Directions | Will you quote precisely the lines that run from the top of the material below to the line containing "COL = scene.collection", both ends included?

────

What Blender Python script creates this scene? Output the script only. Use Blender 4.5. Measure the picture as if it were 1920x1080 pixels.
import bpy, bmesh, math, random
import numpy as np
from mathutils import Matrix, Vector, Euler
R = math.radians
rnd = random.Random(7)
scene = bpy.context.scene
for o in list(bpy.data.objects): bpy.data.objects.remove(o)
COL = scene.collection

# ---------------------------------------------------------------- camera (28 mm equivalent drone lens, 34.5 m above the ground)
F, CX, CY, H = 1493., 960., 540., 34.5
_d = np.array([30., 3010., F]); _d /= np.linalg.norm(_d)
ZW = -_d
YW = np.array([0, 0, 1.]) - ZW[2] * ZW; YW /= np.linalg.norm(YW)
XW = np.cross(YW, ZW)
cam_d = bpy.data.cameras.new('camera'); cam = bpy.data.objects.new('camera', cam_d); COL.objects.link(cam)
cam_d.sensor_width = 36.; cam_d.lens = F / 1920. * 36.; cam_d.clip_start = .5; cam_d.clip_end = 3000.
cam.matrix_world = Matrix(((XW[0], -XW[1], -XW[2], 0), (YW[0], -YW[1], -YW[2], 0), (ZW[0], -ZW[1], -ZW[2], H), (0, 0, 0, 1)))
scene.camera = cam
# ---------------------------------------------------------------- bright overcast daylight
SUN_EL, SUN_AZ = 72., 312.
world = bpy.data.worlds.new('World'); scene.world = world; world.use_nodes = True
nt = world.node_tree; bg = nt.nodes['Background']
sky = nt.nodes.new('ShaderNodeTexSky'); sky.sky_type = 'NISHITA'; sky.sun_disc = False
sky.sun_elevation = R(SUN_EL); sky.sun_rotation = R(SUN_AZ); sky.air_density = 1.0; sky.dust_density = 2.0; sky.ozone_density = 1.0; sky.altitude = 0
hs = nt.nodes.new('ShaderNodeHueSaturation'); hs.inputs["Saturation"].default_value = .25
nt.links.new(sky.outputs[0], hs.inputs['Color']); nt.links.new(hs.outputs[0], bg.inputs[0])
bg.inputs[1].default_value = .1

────

Result for this task |
What Blender Python script creates this scene? Output the script only. Use Blender 4.5. Measure the picture as if it were 1920x1080 pixels.
import bpy, bmesh, math, random
import numpy as np
from mathutils import Matrix, Vector, Euler
R = math.radians
rnd = random.Random(7)
scene = bpy.context.scene
for o in list(bpy.data.objects): bpy.data.objects.remove(o)
COL = scene.collection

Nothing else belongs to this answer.